Essentials Plugin Development
What are Essentials plugins?
Essentials plugins are plugins for the Essentials setup application. Essentials plugins typically add a feature or a tool to the setup application, with the ultimate goal to ease the process of building and maintaining new Hippo projects.
Who creates them?
A basic set of Essentials plugins has been created by Hippo. The intent is that Hippo will continue creating Essentials plugins to keep Essentials attractive to Hippo developers, and as a means to establish Hippo developer best practices.

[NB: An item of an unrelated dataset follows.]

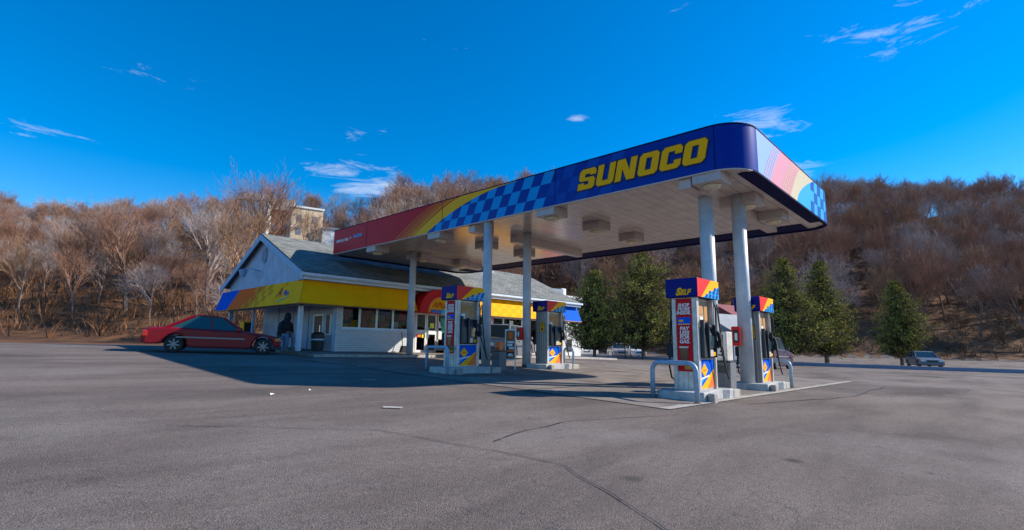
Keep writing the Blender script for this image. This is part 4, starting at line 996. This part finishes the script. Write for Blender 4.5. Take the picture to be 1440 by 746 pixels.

Besides that, Hippo is busy building an Essentials Plugin SDK, allowing 3rd parties to develop and contribute their own Essentials plugins. The concepts and processes relevant to developing Essentials plugins are documented here.
Building Blocks
An Essentials plugin consists of a number of building blocks. You can find a graphical representation of the Essentials setup application, including Essentials plugins, here. When you zoom in on an individual Essentials plugin, it would look approximately like this:
The Plugin Descriptor
Plugin Descriptors introduce the plugin to the setup dashboard. They contain sufficient information for the dashboard to retrieve and install the plugin JAR. Plugin descriptors need to be accessible outside the plugin JAR.
The Plugin Front-End
The Plugin contributes a "panel" to the dashboard UI in the form of an HTML fragment and an associated Angular.js controller. Once the plugin is installed in the dashboard, the dashboard can show the plugin UI to the dashboard user. If the plugin comes with a REST Resource on the back-end, the Angular controller may communicate with it.
The Plugin Back-End
At the back-end, a REST Resource can be mounted dynamically as a REST end-point of the setup web application. The resource handles REST calls from the front-end.
For changing the Hippo project sources and/or repository, the Essentials Plugin SDK provides support for installation instructions. If the plugin sports a packageFile, its instructions are executed during plugin installation to change the Hippo project.
Also, the back-end can provide feedback to the UI/dashboard user.
The Plugin JAR
Packaged together, the front-end and back-end make up the plugin JAR. It is typically deployed to a Maven repository to which your local Maven installation has access. For the front-end to be available in the dashboard, the corresponding resources need to be packaged as a Servlet 3.0 web fragment.